Quince años después de abandonar los campos de batalla se encontró con otro veterano que cuando tenía 19 años fue su operador de radio, y mientras daban un paseo juntos éste le dijo: “Lo que la gente no puede entender es lo divertido que fue Vietnam. Me encantaba. Me encantaba, y no se lo puedo decir a nadie”.
Broyles se puso a pensar en ello. Y tuvo que “admitir que durante todos aquellos años a mí también me gustó, y más de lo que yo mismo sabía. También odiaba la guerra (…) Pero creo que la mayoría de los hombres que han estado en la guerra deberían admitir, si son honestos, que en algún sitio dentro de sí también les gustó, les gustó más que nada de lo que les haya pasado antes ni después. ¿Y esto cómo se lo explicas a tu esposa, a tus hijos, a tus padres, o a tus amigos?”
A renglón seguido, él mismo trata de explicarlo y encuentra diez respuestas al título de su ensayo, Why Men Love War. Resumo aquí las cinco más obvias, menos profundas:
Uno: Porque es una experiencia de gran intensidad; su atractivo es la pasión humana básica de observar, de ver cosas, lo que la Biblia llama la lujuria del ojo y los Marines en Vietnam llamaban follar con los ojos (eye fucking). La guerra ofrece infinitas experiencias exóticas.
Dos: Las travesuras y gamberradas: igual que te roba la juventud, te ofrece la posibilidad de jugar juegos de niños.
Tres: Un mundo claro, bien perfilado, en vez de los matices y complejidades de la vida ordinaria. Allí sabes bien, por lo menos en la mayoría de los casos, quién es tu enemigo y quién tu amigo, y se pone a tu disposición los medios para tratar debidamente a ambos.
Cuatro: Es la escapada a un mundo especial en el que los lazos que nos sujetan a nuestros deberes en la vida diaria –familia, comunidad, trabajo— desaparecen.
Cinco: la camaradería. Un camarada de guerra es un hombre al que le puedes confiar a ciegas cualquier cosa, porque ya le has confiado tu propia vida.
Las otras cinco razones que explican, según Broyles, por qué a los hombres les gusta la guerra son más profundas e interesantes. Pero también son más largas de exponer, y será mejor dejarlo para la próxima ocasión…

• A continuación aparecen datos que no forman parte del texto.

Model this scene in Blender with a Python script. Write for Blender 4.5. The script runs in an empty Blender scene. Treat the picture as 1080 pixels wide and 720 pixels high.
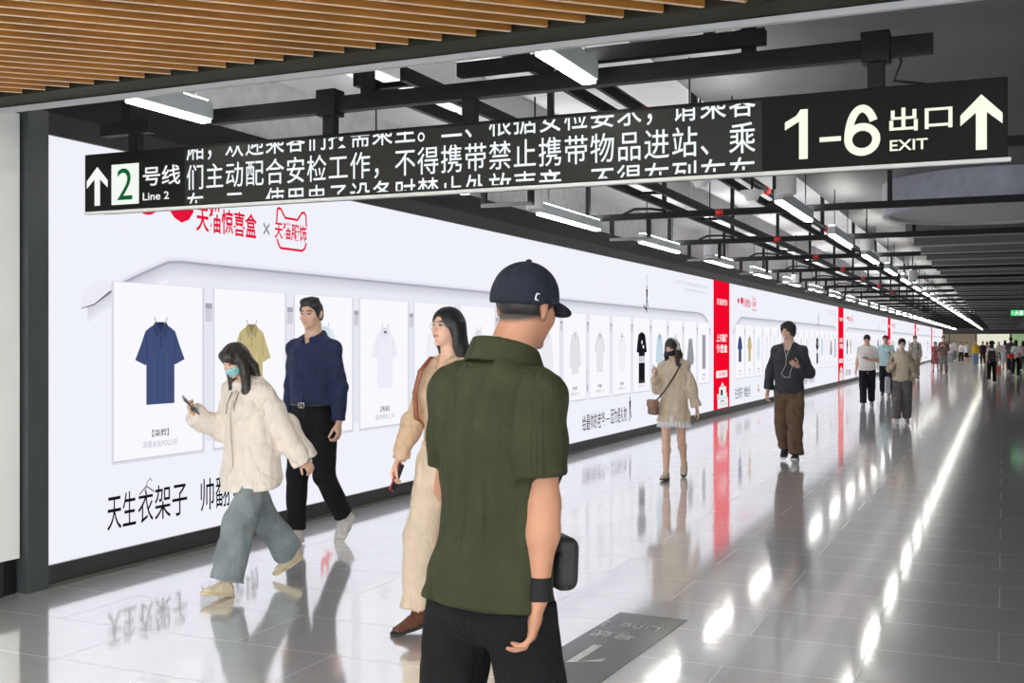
import bpy, bmesh, math, random
import numpy as np
from mathutils import Vector, Matrix

SC = bpy.context.scene
COL = SC.collection
PI = math.pi
R = math.radians
F_PX = 1165.0
TH = R(23.97)
CAM_H = 1.54

# ------------------------------------------------------------------ tags
def tag(o, label=None, cat=None, group=None, kind=None):
    if label: o['label'] = label
    if cat: o['category'] = cat
    if group: o['group'] = group
    if kind: o['kind'] = kind
    return o

def empty(name, loc=(0, 0, 0), rz=0.0, parent=None):
    o = bpy.data.objects.new(name, None)
    o.empty_display_size = 0.1
    COL.objects.link(o)
    o.location = loc
    o.rotation_euler = (0, 0, rz)
    if parent: o.parent = parent
    return o

def copy_tree(o, parent=None):
    c = o.copy()
    COL.objects.link(c)
    if parent: c.parent = parent
    for ch in list(o.children):
        copy_tree(ch, c)
    return c

# ------------------------------------------------------------------ materials
MATS = {}
def mat(name, col, rough=0.6, metal=0.0, spec=0.5, emit=None, estr=0.0, bump=0.0, bscale=60.0, var=0.0, vscale=8.0, stretch=(1, 1, 1)):
    if name in MATS: return MATS[name]
    m = bpy.data.materials.new(name); m.use_nodes = True
    nt = m.node_tree; b = nt.nodes['Principled BSDF']
    b.inputs['Base Color'].default_value = (*col, 1)
    b.inputs['Roughness'].default_value = rough
    b.inputs['Metallic'].default_value = metal
    b.inputs['Specular IOR Level'].default_value = spec
    if emit:
        b.inputs['Emission Color'].default_value = (*emit, 1)
        b.inputs['Emission Strength'].default_value = estr
    if bump or var:
        tc = nt.nodes.new('ShaderNodeTexCoord')
        mp = nt.nodes.new('ShaderNodeMapping'); mp.inputs['Scale'].default_value = stretch
        nt.links.new(tc.outputs['Object'], mp.inputs['Vector'])
    if bump:
        n = nt.nodes.new('ShaderNodeTexNoise'); n.inputs['Scale'].default_value = bscale
        n.inputs['Detail'].default_value = 3
        nt.links.new(mp.outputs['Vector'], n.inputs['Vector'])
        bp = nt.nodes.new('ShaderNodeBump'); bp.inputs['Strength'].default_value = bump
        bp.inputs['Distance'].default_value = 0.01
        nt.links.new(n.outputs['Fac'], bp.inputs['Height'])
        nt.links.new(bp.outputs['Normal'], b.inputs['Normal'])
    if var:
        n2 = nt.nodes.new('ShaderNodeTexNoise'); n2.inputs['Scale'].default_value = vscale
        n2.inputs['Detail'].default_value = 4
        nt.links.new(mp.outputs['Vector'], n2.inputs['Vector'])
        cr = nt.nodes.new('ShaderNodeValToRGB')
        cr.color_ramp.elements[0].position = 0.3; cr.color_ramp.elements[1].position = 0.7
        cr.color_ramp.elements[0].color = (*[max(0, c * (1 - var)) for c in col], 1)
        cr.color_ramp.elements[1].color = (*[min(1, c * (1 + var)) for c in col], 1)
        nt.links.new(n2.outputs['Fac'], cr.inputs['Fac'])
        nt.links.new(cr.outputs['Color'], b.inputs['Base Color'])
    MATS[name] = m
    return m

def mat_vcol(name, rough=0.6, spec=0.4, emit=0.0, bump=0.0, bscale=80, sss=0.0):
    """colour from the mesh's own colour attribute 'Col' (skin features, printed art)"""
    if name in MATS: return MATS[name]
    m = bpy.data.materials.new(name); m.use_nodes = True
    nt = m.node_tree; b = nt.nodes['Principled BSDF']
    a = nt.nodes.new('ShaderNodeAttribute'); a.attribute_name = 'Col'
    nt.links.new(a.outputs['Color'], b.inputs['Base Color'])
    b.inputs['Roughness'].default_value = rough
    b.inputs['Specular IOR Level'].default_value = spec
    if emit:
        em = nt.nodes.new('ShaderNodeEmission')
        em.inputs['Strength'].default_value = emit
        nt.links.new(a.outputs['Color'], em.inputs['Color'])
        nt.links.new(em.outputs['Emission'], nt.nodes['Material Output'].inputs['Surface'])
    MATS[name] = m
    return m

def mat_emit(name, col, s):
    if name in MATS: return MATS[name]
    m = bpy.data.materials.new(name); m.use_nodes = True
    nt = m.node_tree; nt.nodes.remove(nt.nodes['Principled BSDF'])
    em = nt.nodes.new('ShaderNodeEmission')
    em.inputs['Color'].default_value = (*col, 1); em.inputs['Strength'].default_value = s
    nt.links.new(em.outputs['Emission'], nt.nodes['Material Output'].inputs['Surface'])
    MATS[name] = m
    return m

def srgb(r, g, b):
    f = lambda c: (c / 255 / 12.92) if c / 255 <= 0.04045 else ((c / 255 + 0.055) / 1.055) ** 2.4
    return (f(r), f(g), f(b))

# ------------------------------------------------------------------ mesh helper
class MB:
    """collects simple shapes, builds ONE mesh object"""
    def __init__(s): s.v = []; s.f = []; s.c = []; s.smooth = []
    def add(s, vs, fs, col=None, smooth=False):
        n = len(s.v)
        s.v += [tuple(v) for v in vs]
        s.f += [tuple(i + n for i in f) for f in fs]
        s.c += [col] * len(vs) if not isinstance(col, list) else col
        s.smooth += [smooth] * len(fs)
        return s
    def box(s, lo, hi, col=None):
        x0, y0, z0 = lo; x1, y1, z1 = hi
        return s.add([(x0, y0, z0), (x1, y0, z0), (x1, y1, z0), (x0, y1, z0), (x0, y0, z1), (x1, y0, z1), (x1, y1, z1), (x0, y1, z1)],
                     [(0, 3, 2, 1), (4, 5, 6, 7), (0, 1, 5, 4), (1, 2, 6, 5), (2, 3, 7, 6), (3, 0, 4, 7)], col)
    def bbox(s, lo, hi, bev=0.006, col=None):
        """box with bevelled edges"""
        bm = bmesh.new(); bmesh.ops.create_cube(bm, size=1)
        c = [(a + b) / 2 for a, b in zip(lo, hi)]; d = [b - a for a, b in zip(lo, hi)]
        for v in bm.verts: v.co = Vector([c[i] + v.co[i] * d[i] for i in range(3)])
        bmesh.ops.bevel(bm, geom=bm.edges[:], offset=bev, segments=2, affect='EDGES', profile=0.5)
        bm.verts.index_update()
        s.add([v.co[:] for v in bm.verts], [[v.index for v in f.verts] for f in bm.faces], col)
        bm.free(); return s
    def obox(s, c, ax, ay, az, col=None):
        """box from centre and three half-axis vectors"""
        c = Vector(c); ax = Vector(ax); ay = Vector(ay); az = Vector(az)
        vs = [c + ax * i + ay * j + az * k for k in (-1, 1) for (i, j) in ((-1, -1), (1, -1), (1, 1), (-1, 1))]
        return s.add(vs, [(0, 3, 2, 1), (4, 5, 6, 7), (0, 1, 5, 4), (1, 2, 6, 5), (2, 3, 7, 6), (3, 0, 4, 7)], col)
    def tube(s, pts, r, seg=10, col=None, caps=True, closed=False):
        pts = [Vector(p) for p in pts]; n = len(pts)
        rr = r if isinstance(r, (list, tuple)) else [r] * n
        up = None; vs = []
        for i, p in enumerate(pts):
            a = pts[max(i - 1, 0)]; b = pts[min(i + 1, n - 1)]
            t = (b - a).normalized()
            if up is None:
                up = t.orthogonal().normalized()
            up = (up - t * up.dot(t)).normalized()
            w = t.cross(up)
            for k in range(seg):
                q = 2 * PI * k / seg
                vs.append(p + (up * math.cos(q) + w * math.sin(q)) * rr[i])
        fs = []
        for i in range(n - 1):
            for k in range(seg):
                fs.append((i * seg + k, i * seg + (k + 1) % seg, (i + 1) * seg + (k + 1) % seg, (i + 1) * seg + k))
        if caps:
            fs.append(tuple(range(seg - 1, -1, -1))); fs.append(tuple((n - 1) * seg + k for k in range(seg)))
        return s.add(vs, fs, col, True)
    def lathe(s, c, prof, seg=24, axis='Z', col=None, caps=True):
        """prof: list of (radius, height)"""
        c = Vector(c); vs = []
        for r, h in prof:
            for k in range(seg):
                q = 2 * PI * k / seg
                x, y = r * math.cos(q), r * math.sin(q)
                vs.append(c + (Vector((x, y, h)) if axis == 'Z' else Vector((h, x, y)) if axis == 'X' else Vector((y, h, x))))
        fs = []
        n = len(prof)
        for i in range(n - 1):
            for k in range(seg):
                fs.append((i * seg + k, i * seg + (k + 1) % seg, (i + 1) * seg + (k + 1) % seg, (i + 1) * seg + k))
        if caps:
            fs.append(tuple(range(seg - 1, -1, -1))); fs.append(tuple((n - 1) * seg + k for k in range(seg)))
        return s.add(vs, fs, col, False)
    def build(s, name, m, parent=None, smooth=False, loc=None):
        me = bpy.data.meshes.new(name)
        me.from_pydata(s.v, [], s.f)
        if any(c is not None for c in s.c):
            a = me.color_attributes.new('Col', 'FLOAT_COLOR', 'POINT')
            flat = []
            for c in s.c: flat += [*(c or (1, 1, 1)), 1.0]
            a.data.foreach_set('color', flat)
        if smooth or any(s.smooth):
            me.polygons.foreach_set('use_smooth', [True if smooth else bool(x) for x in s.smooth])
        me.materials.append(m)
        me.update()
        o = bpy.data.objects.new(name, me)
        COL.objects.link(o)
        if parent: o.parent = parent
        if loc: o.location = loc
        return o

def struct(o):
    o['kind'] = 'structure'; return o

# ------------------------------------------------------------------ lettering
_TX = {}
def glyphs(body, bold=0.0):
    """outline of a text as 2-D vertices and faces, em size 1, baseline 0, and its extent"""
    key = (body, bold)
    if key in _TX: return _TX[key]
    cu = bpy.data.curves.new('lettering', 'FONT'); cu.body = body; cu.size = 1; cu.offset = bold
    cu.resolution_u = 6
    o = bpy.data.objects.new('lettering', cu); COL.objects.link(o)
    dg = bpy.context.evaluated_depsgraph_get(); dg.update()
    ev = o.evaluated_get(dg); m = ev.to_mesh()
    v = [tuple(x.co[:2]) for x in m.vertices]; f = [tuple(p.vertices) for p in m.polygons]
    ev.to_mesh_clear()
    bpy.data.objects.remove(o); bpy.data.curves.remove(cu)
    xs = [p[0] for p in v]; ys = [p[1] for p in v]
    _TX[key] = (v, f, (min(xs), min(ys), max(xs), max(ys)))
    return _TX[key]

def put_text(mb, body, origin, ux, uy, w=None, h=None, size=None, bold=0.0, center=False, clip=None, col=None):
    """lay the text with its lower-left corner at origin; ux, uy unit vectors on the surface; fit box w x h (either may be None)
    clip: (y0, y1) band of the em box to keep"""
    v, f, (x0, y0, x1, y1) = glyphs(body, bold)
    if clip:
        bm = bmesh.new()
        bv = [bm.verts.new((p[0], p[1], 0)) for p in v]
        for q in f:
            try: bm.faces.new([bv[i] for i in q])
            except ValueError: pass
        for yy, nn in ((clip[0], -1), (clip[1], 1)):
            bmesh.ops.bisect_plane(bm, geom=bm.verts[:] + bm.edges[:] + bm.faces[:], plane_co=(0, yy, 0), plane_no=(0, nn, 0), clear_outer=True)
        bm.verts.index_update()
        v = [tuple(p.co[:2]) for p in bm.verts]; f = [tuple(p.index for p in q.verts) for q in bm.faces]
        bm.free()
        y0, y1 = clip
    sx = sy = size or 1.0
    if w is not None: sx = w / (x1 - x0)
    if h is not None: sy = h / (y1 - y0)
    if w is not None and h is None and size is None: sy = sx
    if h is not None and w is None and size is None: sx = sy
    O = Vector(origin); ux = Vector(ux); uy = Vector(uy)
    cx = (x1 - x0) * sx / 2 if center else 0
    mb.add([O + ux * ((p[0] - x0) * sx - cx) + uy * ((p[1] - y0) * sy) for p in v], f, col)
    return mb
# ================================================================== the setting
WX = -5.5          # plane of the lit wall
Y0, Y1 = -7.0, 128.0
XR = 5.2
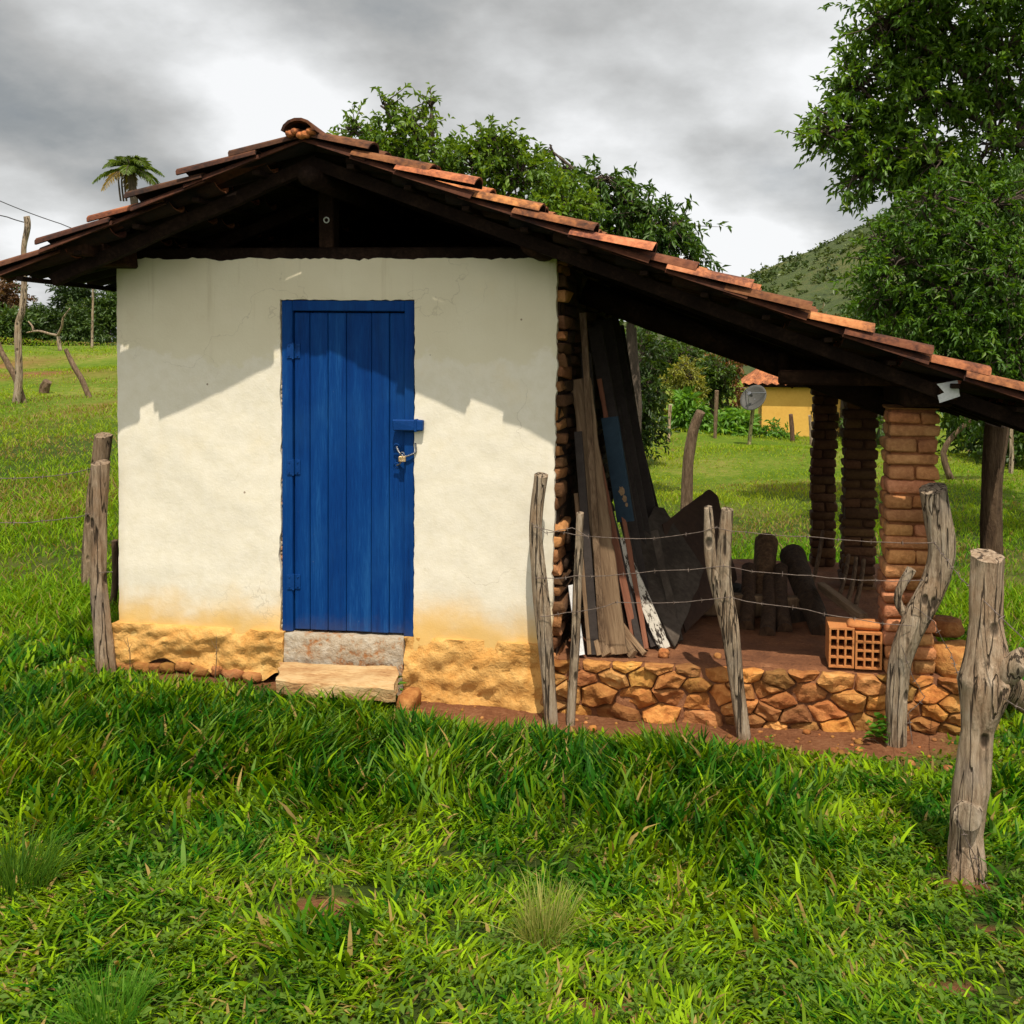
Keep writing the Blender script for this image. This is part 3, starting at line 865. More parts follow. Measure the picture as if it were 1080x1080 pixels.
ptop = lambda x: at(200, 660, 0).z + (at(555, 678, 0).z - at(200, 660, 0).z) * (x - 0.4) / 2.1
pbot = lambda x: float(G(x, -0.03)) + (0.05 if x < 1.15 else 0.03) + 0.03 * math.sin(x * 7)
rough_patch("plinth", XL - 0.03, dL + 0.02, ptop, pbot, -0.035, 0.10, PLASTER_OCHRE, 0.042, 2.0, ragged=0.05)
rough_patch("plinth", dR - 0.05, XR - 0.01, ptop, lambda x: float(G(x, -0.03)) - 0.06, -0.035, 0.10, PLASTER_OCHRE, 0.056, 5.0, ragged=0.0)
rough_patch("threshold", dL + 0.024, dR - 0.054, lambda x: dB - 0.004, lambda x: dB - 0.17 if x < 0 else float(G(x, 0)) - 0.05, -0.028, 0.16, CEMENT, 0.020, 8.0)
# footing stones showing below the plaster
def stone(mb, c, r, seed, tint, flat=1.0, box=2.6):
    n, m_ = 12, 8
    base = len(mb.v)
    vs = []; fs = []
    c = Vector(c)
    for k in range(m_ + 1):
        th = PI * k / m_
        for i in range(n):
            ph = 2 * PI * i / n
            d = Vector((math.sin(th) * math.cos(ph), math.sin(th) * math.sin(ph), math.cos(th)))
            s = (abs(d.x) ** box + abs(d.y) ** box + abs(d.z) ** box) ** (-1 / box)      # squarish rounded stone
            f = 1 + 0.20 * mn.noise(d * 1.4 + Vector((seed, 0, seed))) + 0.10 * mn.noise(d * 3.2 + Vector((0, seed, 2)))
            vs.append(c + Vector((d.x * r[0], d.y * r[1], d.z * r[2])) * s * f)
    for k in range(m_):
        for i in range(n):
            a = k * n + i; b = k * n + (i + 1) % n
            fs.append((a, a + n, b + n, b))
    mb.add(vs, fs, tint)

def stone_tint(a=0.75, b=1.15):
    t = random.uniform(a, b)
    return (t * random.uniform(0.92, 1.08), t * random.uniform(0.86, 1.04), t * random.uniform(0.7, 1.05))

mb = MB()
x = XL - 0.02
while x < dL - 0.05:
    w_ = random.uniform(0.03, 0.08)
    if random.random() < .72: stone(mb, (x + w_, random.uniform(-.015, .02), float(G(x, 0)) + 0.035 + random.uniform(-.02, .008)), (w_, 0.05, 0.032), x * 7, stone_tint(0.5, 0.85), box=6)
    x += w_ * 1.9
mb.build("footing", STONE, shed, smooth=True)

# stone base of the lean-to: field stones laid in red mud in front of a packed earth floor
LX0, LX1 = XR - 0.03, at(1022, 720, 0.0).x
def lean_base():
    mb = MB()
    z0 = float(G(3.5, -0.1)) - 0.12
    r_ = random.Random(4)
    H = FLOOR - 0.012 - z0
    pts = []
    tries = 0
    while len(pts) < 84 and tries < 6000:
        tries += 1
        p = (r_.uniform(LX0, LX1), r_.uniform(z0, z0 + H))
        big = 0.125 if p[1] < z0 + H * 0.55 and p[0] < LX0 + 1.1 else 0.078
        big *= r_.uniform(0.8, 1.25)
        if all(((p[0] - q[0]) / 1.9) ** 2 + (p[1] - q[1]) ** 2 > (0.5 * (big + q[2])) ** 2 for q in pts):
            pts.append((p[0], p[1], big))
    for i, p in enumerate(pts):
        poly = [(LX0 - .05, z0 - .03), (LX1, z0 - .03), (LX1, z0 + H), (LX0 - .05, z0 + H)]
        for j, q in enumerate(pts):
            if i == j: continue
            mx, mz = (p[0] + q[0]) / 2, (p[1] + q[1]) / 2
            nx_, nz_ = (q[0] - p[0]) / 3.2, q[1] - p[1]
            out = []
            for k in range(len(poly)):
                a_, b_ = poly[k], poly[(k + 1) % len(poly)]
                da = (a_[0] - mx) * nx_ + (a_[1] - mz) * nz_; db = (b_[0] - mx) * nx_ + (b_[1] - mz) * nz_
                if da <= 0: out.append(a_)
                if da * db < 0:
                    t = da / (da - db); out.append((a_[0] + (b_[0] - a_[0]) * t, a_[1] + (b_[1] - a_[1]) * t))
            poly = out
            if len(poly) < 3: break
        if len(poly) < 3: continue
        cx = sum(v[0] for v in poly) / len(poly); cz = sum(v[1] for v in poly) / len(poly)
        ring = []
        for k in range(len(poly)):
            a_, b_ = poly[k], poly[(k + 1) % len(poly)]
            n = max(2, int(math.hypot(b_[0] - a_[0], b_[1] - a_[1]) / 0.022))
            for q in range(n):
                t = q / n
                ring.append((a_[0] + (b_[0] - a_[0]) * t, a_[1] + (b_[1] - a_[1]) * t))
        size = sum(math.hypot(v[0] - cx, v[1] - cz) for v in ring) / len(ring)
        face = r_.uniform(-0.02, 0.022)
        tx, tz = r_.uniform(-.22, .22), r_.uniform(-.25, .15)
        vs, fs = [], []
        levels = [(0.985, 0.09), (0.965, 0.03), (0.90, 0.009), (0.76, 0.0), (0.5, -0.003), (0.25, -0.004)]
        nn = len(ring)
        for sc_, dy in levels:
            for (vx, vz) in ring:
                dx, dz = vx - cx, vz - cz
                rr = math.hypot(dx, dz)
                rnd = min(1.0, (size * 1.25 / max(rr, 1e-5)) ** 0.30) if rr > size else 1.0     # worn corners
                x_, z_ = cx + dx * sc_ * rnd, cz + dz * sc_ * rnd
                w1 = mn.noise(Vector((x_ * 14, z_ * 14, i * 1.7))); w2 = mn.noise(Vector((x_ * 34, z_ * 34, i * 2.1)))
                y_ = 0.0 + face + dy + (0.020 * w1 + 0.011 * w2) * (1 if dy < 0.05 else 0.2) + tx * dx + tz * dz
                vs.append((x_ + 0.006 * w2, y_, z_ + 0.006 * w1))
        for L_ in range(len(levels) - 1):
            for k in range(nn):
                a_ = L_ * nn + k; b_ = L_ * nn + (k + 1) % nn
                fs.append((a_, b_, b_ + nn, a_ + nn))
        vs.append((cx, face - 0.004 + 0.012 * mn.noise(Vector((cx * 14, cz * 14, i * 1.7))), cz))
        for k in range(nn):
            fs.append(((len(levels) - 1) * nn + k, (len(levels) - 1) * nn + (k + 1) % nn, len(vs) - 1))
        mb.add(vs, fs, stone_tint(0.5, 1.2))
    edgesmooth(mb.build("stone_base", STONE, shed), 32)
    # the mud core and the floor, one lumpy sheet with a front face
    nx, ny = 60, 50
    vs = []; fs = []
    for j in range(ny + 1):
        for i in range(nx + 1):
            x = LX0 - 0.02 + (LX1 + 0.0 - LX0) * i / nx
            y = 0.03 + 3.32 * max(j - 1, 0) / (ny - 1)
            if j == 0: vs.append((x, 0.035, z0)); continue
            z = FLOOR - 0.004 + 0.012 * mn.noise(Vector((x * 3, y * 3, 0))) + 0.008 * mn.noise(Vector((x * 11, y * 11, 2)))
            if j == 1: z -= 0.015
            vs.append((x, y, z))
    w_ = nx + 1
    for j in range(ny):
        for i in range(nx):
            a = j * w_ + i
            fs.append((a, a + 1, a + w_ + 1, a + w_))
    n0 = len(vs)
    for j in range(ny + 1):
        v = vs[j * w_ + nx]; vs.append((v[0], v[1], z0))
    for j in range(ny):
        fs.append((j * w_ + nx, n0 + j, n0 + j + 1, (j + 1) * w_ + nx))
    link("earth_floor", vs, fs, EARTH, shed, smooth=True)
lean_base()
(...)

Yo supongo que a la artista Delprat, auotra de Souvenir de las batallas perdidas, y que considera la pintura interesante sólo si es arriesgada, le gustaría leer este ensayo. El viernes estuve un largo rato contemplando un óleo titulado No me gusta mucho el Guernica. Un lienzo apaisado, de gran formato, que representa una constelación celeste algunos de cuyos astros envueltos en un aura dorada consisten en un nombre. Nombres de algunas de las personalidades de nuestra guerra (incluido Göring, porque como comandante en jefe de la Luftwaffe organizó la Legión Cóndor que bombardeó Guernica) y de los periodistas y fotógrafos que, como Robert Capa, Agustí Centelles y Gerda Taro, que perdió la vida en un accidente durante el repliegue del ejército republicano en la batalla de Brunete, la documentaron.